The Los Angeles Review of Books described Fourth City: Essays from the Prison in America as “an important work” in an Oct. 8 review titled “Locked Up in America: The Essay in the Age of Mass Incarceration.” Edited by Walcott-Bartlett Chair of Ethics and Christian Evidences Doran Larson, Fourth City is a collection of 71 essays by current and former prisoners on a wide range of topics about prison life, solicited over approximately five years.

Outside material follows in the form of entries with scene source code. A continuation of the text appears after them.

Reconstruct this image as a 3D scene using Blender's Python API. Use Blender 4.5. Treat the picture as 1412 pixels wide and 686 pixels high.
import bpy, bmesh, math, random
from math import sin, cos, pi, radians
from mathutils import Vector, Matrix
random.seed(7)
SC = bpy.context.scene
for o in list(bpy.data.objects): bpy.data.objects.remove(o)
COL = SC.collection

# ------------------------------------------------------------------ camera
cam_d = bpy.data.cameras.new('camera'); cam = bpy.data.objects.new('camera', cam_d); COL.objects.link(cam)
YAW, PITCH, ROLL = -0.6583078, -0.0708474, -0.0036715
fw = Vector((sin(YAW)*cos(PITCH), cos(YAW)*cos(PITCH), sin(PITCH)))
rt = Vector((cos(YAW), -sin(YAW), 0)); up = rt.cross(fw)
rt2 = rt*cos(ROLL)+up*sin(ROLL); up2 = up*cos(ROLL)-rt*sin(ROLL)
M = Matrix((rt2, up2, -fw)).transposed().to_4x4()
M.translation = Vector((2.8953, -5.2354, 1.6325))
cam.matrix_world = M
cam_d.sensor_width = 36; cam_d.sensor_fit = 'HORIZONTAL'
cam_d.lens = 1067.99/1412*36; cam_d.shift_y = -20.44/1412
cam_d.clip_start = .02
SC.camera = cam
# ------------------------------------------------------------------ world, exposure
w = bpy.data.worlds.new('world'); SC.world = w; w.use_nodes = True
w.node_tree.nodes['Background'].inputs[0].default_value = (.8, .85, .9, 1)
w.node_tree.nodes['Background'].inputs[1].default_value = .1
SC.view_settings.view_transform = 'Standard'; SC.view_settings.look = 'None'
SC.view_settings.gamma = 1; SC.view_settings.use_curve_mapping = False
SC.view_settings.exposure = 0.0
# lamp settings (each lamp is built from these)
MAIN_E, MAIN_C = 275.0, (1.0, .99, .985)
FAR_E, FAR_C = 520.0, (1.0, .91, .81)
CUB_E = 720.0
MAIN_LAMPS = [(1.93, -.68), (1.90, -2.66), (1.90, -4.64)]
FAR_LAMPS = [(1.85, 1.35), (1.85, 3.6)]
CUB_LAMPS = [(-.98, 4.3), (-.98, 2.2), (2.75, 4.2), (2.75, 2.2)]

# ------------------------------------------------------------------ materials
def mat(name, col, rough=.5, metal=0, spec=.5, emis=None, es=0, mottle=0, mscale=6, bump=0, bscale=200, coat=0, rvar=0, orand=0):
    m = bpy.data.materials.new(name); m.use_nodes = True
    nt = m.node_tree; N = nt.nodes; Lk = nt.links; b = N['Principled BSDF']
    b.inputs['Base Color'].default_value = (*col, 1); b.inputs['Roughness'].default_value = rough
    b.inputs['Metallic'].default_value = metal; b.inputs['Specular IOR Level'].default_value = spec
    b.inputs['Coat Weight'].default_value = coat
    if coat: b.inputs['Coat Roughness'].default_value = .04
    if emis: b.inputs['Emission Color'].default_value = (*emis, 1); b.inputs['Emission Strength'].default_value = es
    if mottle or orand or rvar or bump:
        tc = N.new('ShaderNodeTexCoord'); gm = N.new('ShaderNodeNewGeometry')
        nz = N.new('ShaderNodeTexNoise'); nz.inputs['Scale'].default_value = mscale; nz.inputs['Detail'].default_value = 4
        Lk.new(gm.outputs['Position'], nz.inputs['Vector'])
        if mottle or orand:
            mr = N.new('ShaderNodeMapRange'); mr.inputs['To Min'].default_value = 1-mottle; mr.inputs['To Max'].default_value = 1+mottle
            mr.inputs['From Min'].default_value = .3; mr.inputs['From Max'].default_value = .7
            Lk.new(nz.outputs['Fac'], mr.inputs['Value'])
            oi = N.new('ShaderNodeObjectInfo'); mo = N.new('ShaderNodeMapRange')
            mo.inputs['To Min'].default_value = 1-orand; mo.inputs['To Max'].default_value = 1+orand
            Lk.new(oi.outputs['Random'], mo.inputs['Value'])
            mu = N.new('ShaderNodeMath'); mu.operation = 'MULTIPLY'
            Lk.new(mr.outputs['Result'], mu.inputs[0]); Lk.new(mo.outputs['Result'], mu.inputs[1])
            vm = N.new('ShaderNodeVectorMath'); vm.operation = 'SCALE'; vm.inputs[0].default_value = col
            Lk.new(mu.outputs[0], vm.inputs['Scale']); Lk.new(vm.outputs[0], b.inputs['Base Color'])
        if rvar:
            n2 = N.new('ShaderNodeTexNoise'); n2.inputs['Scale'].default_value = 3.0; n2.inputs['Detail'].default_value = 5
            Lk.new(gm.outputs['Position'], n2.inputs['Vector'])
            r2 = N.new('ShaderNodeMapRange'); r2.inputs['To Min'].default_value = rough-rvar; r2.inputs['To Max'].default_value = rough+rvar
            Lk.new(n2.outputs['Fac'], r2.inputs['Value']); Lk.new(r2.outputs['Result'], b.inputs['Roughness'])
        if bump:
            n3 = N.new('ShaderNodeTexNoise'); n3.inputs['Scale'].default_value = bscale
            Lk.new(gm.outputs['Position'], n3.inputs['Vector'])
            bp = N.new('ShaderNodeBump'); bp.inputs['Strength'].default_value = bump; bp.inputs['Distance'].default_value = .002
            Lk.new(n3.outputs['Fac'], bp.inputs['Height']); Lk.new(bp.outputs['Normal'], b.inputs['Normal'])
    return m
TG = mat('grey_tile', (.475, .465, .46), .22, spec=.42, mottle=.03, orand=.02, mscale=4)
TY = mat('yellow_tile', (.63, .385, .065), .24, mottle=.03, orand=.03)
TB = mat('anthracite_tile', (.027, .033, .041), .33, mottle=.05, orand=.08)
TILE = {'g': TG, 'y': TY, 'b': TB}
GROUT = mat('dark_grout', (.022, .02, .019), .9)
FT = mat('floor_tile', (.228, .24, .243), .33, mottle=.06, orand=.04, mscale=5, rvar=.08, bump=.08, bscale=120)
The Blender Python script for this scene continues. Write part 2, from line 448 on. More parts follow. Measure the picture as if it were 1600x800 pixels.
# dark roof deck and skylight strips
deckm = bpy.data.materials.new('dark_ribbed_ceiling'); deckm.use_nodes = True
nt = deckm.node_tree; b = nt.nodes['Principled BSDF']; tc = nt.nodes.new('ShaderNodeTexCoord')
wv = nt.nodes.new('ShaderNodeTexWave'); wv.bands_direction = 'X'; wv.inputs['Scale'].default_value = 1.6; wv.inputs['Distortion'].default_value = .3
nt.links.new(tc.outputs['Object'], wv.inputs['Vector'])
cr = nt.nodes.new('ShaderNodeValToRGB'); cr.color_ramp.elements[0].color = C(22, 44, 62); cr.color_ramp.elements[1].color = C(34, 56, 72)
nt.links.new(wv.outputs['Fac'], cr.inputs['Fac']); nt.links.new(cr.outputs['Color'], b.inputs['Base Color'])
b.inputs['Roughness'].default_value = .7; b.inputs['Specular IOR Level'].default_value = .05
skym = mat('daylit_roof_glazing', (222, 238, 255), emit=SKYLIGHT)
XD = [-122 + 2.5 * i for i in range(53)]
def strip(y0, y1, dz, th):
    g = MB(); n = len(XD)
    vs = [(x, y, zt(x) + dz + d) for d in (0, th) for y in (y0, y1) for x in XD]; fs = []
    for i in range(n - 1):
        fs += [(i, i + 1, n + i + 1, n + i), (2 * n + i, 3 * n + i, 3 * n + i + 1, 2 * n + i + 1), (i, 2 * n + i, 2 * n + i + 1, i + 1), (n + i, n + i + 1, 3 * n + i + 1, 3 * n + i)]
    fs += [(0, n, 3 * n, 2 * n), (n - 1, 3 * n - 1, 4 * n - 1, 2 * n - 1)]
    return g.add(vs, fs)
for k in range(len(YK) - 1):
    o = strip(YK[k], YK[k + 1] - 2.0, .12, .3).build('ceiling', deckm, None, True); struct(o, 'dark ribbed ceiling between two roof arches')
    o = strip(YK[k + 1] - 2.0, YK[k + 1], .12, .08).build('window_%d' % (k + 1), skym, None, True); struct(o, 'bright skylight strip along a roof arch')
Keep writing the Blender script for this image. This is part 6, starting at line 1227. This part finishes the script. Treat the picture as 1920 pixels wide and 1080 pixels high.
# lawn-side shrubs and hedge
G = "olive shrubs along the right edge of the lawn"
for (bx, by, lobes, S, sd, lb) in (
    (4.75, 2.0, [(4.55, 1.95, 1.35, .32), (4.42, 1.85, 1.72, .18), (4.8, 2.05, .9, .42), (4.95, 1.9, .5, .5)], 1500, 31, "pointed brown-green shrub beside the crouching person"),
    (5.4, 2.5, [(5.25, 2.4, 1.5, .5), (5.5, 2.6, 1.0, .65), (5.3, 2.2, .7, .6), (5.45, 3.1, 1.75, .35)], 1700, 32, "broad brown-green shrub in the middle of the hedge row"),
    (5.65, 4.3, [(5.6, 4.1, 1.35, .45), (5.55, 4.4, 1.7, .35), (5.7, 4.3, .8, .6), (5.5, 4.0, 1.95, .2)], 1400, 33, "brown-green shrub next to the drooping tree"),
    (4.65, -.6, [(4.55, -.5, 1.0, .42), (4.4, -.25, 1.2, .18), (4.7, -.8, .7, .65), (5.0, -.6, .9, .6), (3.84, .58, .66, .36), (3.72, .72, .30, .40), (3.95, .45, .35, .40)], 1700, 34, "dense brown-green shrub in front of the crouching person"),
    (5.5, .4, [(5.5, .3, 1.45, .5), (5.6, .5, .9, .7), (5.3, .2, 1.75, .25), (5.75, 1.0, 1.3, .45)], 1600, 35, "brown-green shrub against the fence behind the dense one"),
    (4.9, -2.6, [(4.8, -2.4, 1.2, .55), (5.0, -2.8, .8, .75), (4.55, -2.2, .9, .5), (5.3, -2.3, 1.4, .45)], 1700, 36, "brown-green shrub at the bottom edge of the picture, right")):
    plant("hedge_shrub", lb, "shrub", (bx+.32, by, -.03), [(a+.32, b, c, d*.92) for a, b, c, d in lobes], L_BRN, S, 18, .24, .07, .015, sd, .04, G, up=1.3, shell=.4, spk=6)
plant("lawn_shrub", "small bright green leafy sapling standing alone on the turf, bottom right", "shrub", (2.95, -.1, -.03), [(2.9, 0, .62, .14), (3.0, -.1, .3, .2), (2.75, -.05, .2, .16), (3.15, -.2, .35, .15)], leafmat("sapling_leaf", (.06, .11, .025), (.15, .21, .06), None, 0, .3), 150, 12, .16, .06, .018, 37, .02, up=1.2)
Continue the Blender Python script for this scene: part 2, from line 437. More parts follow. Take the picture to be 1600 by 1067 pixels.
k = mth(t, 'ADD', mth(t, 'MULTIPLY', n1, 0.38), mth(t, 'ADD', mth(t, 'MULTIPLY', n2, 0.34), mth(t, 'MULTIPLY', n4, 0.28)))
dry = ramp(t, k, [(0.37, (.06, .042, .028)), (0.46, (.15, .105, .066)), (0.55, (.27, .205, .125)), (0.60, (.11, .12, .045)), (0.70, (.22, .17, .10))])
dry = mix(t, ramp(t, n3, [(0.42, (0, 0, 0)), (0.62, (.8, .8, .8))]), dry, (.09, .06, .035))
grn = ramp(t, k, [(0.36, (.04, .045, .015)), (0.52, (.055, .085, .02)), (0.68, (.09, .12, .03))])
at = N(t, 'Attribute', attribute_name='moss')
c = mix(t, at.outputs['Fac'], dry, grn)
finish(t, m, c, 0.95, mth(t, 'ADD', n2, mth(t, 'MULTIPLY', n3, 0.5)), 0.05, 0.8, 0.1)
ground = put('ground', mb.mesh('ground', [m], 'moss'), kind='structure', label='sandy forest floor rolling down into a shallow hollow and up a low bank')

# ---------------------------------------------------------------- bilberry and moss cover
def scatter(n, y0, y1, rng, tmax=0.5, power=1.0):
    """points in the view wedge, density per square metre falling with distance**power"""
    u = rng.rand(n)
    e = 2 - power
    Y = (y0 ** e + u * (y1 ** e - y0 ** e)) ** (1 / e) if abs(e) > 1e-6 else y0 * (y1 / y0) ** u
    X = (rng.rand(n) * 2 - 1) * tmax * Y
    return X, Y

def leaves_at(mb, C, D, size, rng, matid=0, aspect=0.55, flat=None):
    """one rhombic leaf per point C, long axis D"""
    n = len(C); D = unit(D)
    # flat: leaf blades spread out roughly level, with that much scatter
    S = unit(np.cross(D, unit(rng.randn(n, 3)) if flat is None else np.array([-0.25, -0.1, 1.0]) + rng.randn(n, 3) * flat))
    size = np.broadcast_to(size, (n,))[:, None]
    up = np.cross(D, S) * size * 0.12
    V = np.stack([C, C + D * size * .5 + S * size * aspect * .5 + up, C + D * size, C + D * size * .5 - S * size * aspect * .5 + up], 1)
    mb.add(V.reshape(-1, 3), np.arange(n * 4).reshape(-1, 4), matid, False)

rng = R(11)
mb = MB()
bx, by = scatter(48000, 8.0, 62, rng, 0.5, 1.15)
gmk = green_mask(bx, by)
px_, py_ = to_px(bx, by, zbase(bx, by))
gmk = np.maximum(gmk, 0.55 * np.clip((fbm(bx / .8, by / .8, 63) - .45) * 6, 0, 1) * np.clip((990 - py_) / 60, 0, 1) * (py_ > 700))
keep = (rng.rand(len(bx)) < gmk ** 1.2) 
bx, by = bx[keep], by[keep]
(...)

“Fourth City is undoubtedly interesting, and an uninformed, unincarcerated public would likely benefit itself, and perhaps prisoners, by reading it,” wrote an enthusiastic reviewer Ben Merriman. “To the extent that it intervenes in an ongoing public debate about prisons, it does so by providing space for prisoners themselves to enter the discussion. In this sense, the book can be understood as a literary response to the growing scientific literature on mass incarceration, which includes popular books such as Michelle Alexander’s The New Jim Crow, as well as scholarly work by sociologists like Bruce Western, Loïc Wacquant, and Devah Pager.”
Later in the review, Merriman added, “Of course, one book can no more describe all of the prison system than one book could exhaustively describe the life of a major city like Chicago or Philadelphia. But Fourth City comes much closer to a representative view of incarceration in America than most previous anthologies of prison writing.”
Larson was also quoted on Oct. 7 in and International Business Times article titled “Prisoners Who Beat Harvard Debate Team Made Headlines, But Support For Prison Education Still Lagging.” He discussed how many states dropped funding for prisoner education programs after the 1994 banning by Congress of Pell grants for prisoners.
Discussing possible prison reform, Larson said, “You basically get a 500 percent return of the investment in prisoner education. It also makes for more peaceful institutions; [prisoners] clean up their behavior to be able to take part in the institution.”